Even on a much less damaging note, an Associated Press article, titled "Judge: Facebook post should cost job of teacher," states that an administrative law judge in New Jersey recommended that a first-grade teacher should be fired for a post she made on Facebook, calling herself a "warden for future criminals."
This article states the teacher posted this after a particularly hard day when the students were misbehaving in class.
Parents found out about the post through the grapevine and became upset for good reason.
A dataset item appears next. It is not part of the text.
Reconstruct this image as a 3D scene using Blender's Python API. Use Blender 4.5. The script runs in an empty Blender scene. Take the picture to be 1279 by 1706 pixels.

No one likes to have their children called "future criminals."
But the saddest thing about these three incidents is that it makes it easier for parents to look at all educators and education officials in the same light, whether or not such accusations even fit.
When parents have to question whether or not their children are safe from teachers while at school, then the whole education system breaks down if one party is constantly paranoid of the other.
But, the truth is that everywhere, every day, children go to school, sit in a classroom, and the worst they go through is failing tests they didn't study for.
These few examples of bad people sneaking into an occupation that affects children daily are not the standard; in fact they form a very rare, very sick fraction of a fraction that appear in the education field.
According to the United States Department of Labor's 2010-11 edition of the Occupational Outlook Handbook, nearly 3.5 million kindergarten through highschool teachers were employed in 2008, and almost 4 million are expected to be employed by 2018.
So, of the millions of teachers who are currently employed in the U.S., only two that fit into the above population have harmed students enough to be worthy of national news coverage. Now, that doesn't mean we are hearing about all other cases where teachers have harmed students, and it doesn't mean that things like this won't continue to happen.
But parents do need to understand that the vast majority of teachers are caring individuals who want to help students succeed in life. When parents become paranoid about every teacher students go to, it can be harmful to the students themselves and it disrupts their education.